The notions of taste and style that began on the periphery of the wine world quickly moved to the center. In 2008 Eric Asimov of The New York Times wrote about returning from a visit to the Napa Valley excited about Napa Cabernet. “This is not my usual position,” he said then. “The prevailing style of plush, oak-laden overwhelmingly fruity and powerful Cabernets is simply not for me, no matter how high these wines are rated or how much acclaim they receive.”
“It used to be that the majority of drinkers wanted their Napa Valley Cabs to be full, rich and opulent,” says Kerrin Laz of K. Laz Wine Collection in Yountville. “Now there are also drinkers that want their Napa Cabs to be balanced, age-worthy and nuanced.”
Slow and Steady Wins the Race
Corison, with her quiet integrity, oval spectacles and sensible bob haircut, became a favorite of this new California wine crowd.
As author Kelli A. White wrote in her 2015 book, Napa Valley Then and Now, “[t]oday, Corison and her wines embody many of the philosophical priorities of an emerging generation of wine drinkers.
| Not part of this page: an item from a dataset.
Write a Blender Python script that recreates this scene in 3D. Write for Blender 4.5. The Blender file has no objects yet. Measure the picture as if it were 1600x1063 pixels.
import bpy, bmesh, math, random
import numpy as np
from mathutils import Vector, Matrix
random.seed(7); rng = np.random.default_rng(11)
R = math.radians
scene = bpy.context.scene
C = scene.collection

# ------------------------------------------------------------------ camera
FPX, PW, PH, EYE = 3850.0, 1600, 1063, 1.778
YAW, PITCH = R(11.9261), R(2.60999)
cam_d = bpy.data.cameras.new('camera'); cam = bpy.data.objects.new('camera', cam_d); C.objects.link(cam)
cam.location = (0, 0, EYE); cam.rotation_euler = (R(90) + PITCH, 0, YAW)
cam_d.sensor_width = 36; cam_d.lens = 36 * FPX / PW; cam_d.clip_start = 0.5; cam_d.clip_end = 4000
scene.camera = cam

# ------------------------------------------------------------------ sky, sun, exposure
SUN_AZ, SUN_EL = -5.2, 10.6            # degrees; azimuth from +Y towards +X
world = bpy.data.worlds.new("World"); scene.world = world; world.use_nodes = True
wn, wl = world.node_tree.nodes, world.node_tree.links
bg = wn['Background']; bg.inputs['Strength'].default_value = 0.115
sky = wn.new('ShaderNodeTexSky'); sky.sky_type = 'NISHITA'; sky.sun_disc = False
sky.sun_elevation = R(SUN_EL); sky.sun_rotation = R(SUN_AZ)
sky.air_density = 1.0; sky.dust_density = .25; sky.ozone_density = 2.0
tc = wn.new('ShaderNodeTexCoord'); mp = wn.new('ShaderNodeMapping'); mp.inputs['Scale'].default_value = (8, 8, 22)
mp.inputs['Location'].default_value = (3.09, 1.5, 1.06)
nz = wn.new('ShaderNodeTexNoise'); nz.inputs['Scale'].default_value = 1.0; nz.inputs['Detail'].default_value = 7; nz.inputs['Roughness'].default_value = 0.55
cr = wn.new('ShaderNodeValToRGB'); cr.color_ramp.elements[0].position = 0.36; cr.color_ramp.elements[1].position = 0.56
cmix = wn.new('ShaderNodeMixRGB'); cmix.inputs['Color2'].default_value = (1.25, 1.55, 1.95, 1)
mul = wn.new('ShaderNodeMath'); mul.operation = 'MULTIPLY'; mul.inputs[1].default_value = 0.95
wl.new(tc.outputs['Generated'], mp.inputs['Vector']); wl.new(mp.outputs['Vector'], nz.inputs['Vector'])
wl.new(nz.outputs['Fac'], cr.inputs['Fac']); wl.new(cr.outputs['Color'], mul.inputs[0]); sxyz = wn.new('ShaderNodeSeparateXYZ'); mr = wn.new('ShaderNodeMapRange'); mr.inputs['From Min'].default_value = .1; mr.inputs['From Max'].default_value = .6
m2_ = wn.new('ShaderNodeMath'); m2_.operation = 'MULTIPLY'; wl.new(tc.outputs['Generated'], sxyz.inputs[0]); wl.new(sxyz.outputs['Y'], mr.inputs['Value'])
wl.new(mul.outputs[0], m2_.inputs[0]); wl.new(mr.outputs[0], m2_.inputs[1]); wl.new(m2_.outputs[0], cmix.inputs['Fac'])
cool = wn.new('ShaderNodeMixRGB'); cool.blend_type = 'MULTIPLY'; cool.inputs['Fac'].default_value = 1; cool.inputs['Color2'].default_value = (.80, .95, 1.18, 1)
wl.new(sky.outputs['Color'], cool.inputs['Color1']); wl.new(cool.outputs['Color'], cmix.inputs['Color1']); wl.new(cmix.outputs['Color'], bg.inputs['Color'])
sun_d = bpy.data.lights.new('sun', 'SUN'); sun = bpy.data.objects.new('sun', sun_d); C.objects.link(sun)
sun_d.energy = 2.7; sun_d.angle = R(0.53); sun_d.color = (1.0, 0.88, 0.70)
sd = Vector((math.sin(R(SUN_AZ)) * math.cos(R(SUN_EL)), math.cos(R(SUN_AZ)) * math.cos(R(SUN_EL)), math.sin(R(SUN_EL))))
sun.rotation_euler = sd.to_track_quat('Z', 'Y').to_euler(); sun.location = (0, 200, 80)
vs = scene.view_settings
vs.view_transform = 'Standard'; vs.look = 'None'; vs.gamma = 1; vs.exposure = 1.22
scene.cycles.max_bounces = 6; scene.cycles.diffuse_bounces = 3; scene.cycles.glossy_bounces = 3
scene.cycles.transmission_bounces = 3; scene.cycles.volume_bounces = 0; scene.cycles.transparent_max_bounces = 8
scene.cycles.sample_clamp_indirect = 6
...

Specifically these young consumers are drawn to the restraint and balance of her winemaking as well as her dedication to old vines.”
At least part of Corison’s appeal to this new generation of winemakers and consumers was her principled—at times maybe stubborn—approach. “Cathy did not bend to the super-ripe style of the mid-1990s,” said Pam Starr, founding partner and winemaker at Crocker & Starr. “She [has] a specific style and philosophy towards grapegrowing and winemaking which has been very consistent.”
Favia agrees. “Cathy really modeled how to find your path. She was so hands-on and fully involved in every part of making wine. She was in charge.”
Of course, Corison was never a lone voice in the wilderness. Others took similar approaches to their craft, producing wines of balance that aim to draw out the particular nuances of each vintage and how their parcels of land respond in turn.
Adherents of an elegant, age-worthy style—Ridge, Dominus, Spottswoode, Mayacamas, Dunn, Philip Togni, Larkmead and Inglenook—have been fellow travelers on Corison’s path for many years, while newer producers like Arnot-Roberts, Ashes & Diamonds, Favia and Matthiasson successfully internalized Corison’s ideas and established strong followings of their own.
By 2015, Corison’s success enabled her to buy her second estate vineyard, Sunbasket, a property from which she had sourced grapes for years—grapes that came from vines planted by André Tchelistcheff.
Today, Corison’s wines are widely lauded by most critics. Violet, herb, flint, cedar and cigar box are oft-mentioned descriptors for her intriguing and complex wines that manage to achieve power and density without any semblance of heaviness.
Still, Corison hesitates to take up the banner of the wine crusade launched, at least partially, in her name. “I don’t want people who are good at making bigger styles of wine to stop,” she says, encouraged by the fact that “the style spectrum has broadened—there’s something for every palate.”
“There’s more diversity in the Napa Valley than ever–in generations, in styles, in varieties,” she notes. “It’s true of the whole world, this understanding that we have different moods, different foods. It’s not as monolithic. There’s a huge sea change going on.”
For all of the adulation and influence, Corison is quick to dismiss the notion that her particular style of winemaking has won the day. “It’s not about replacing a style, it’s about having choices. It’s a wonderful time to be a lover of wine.”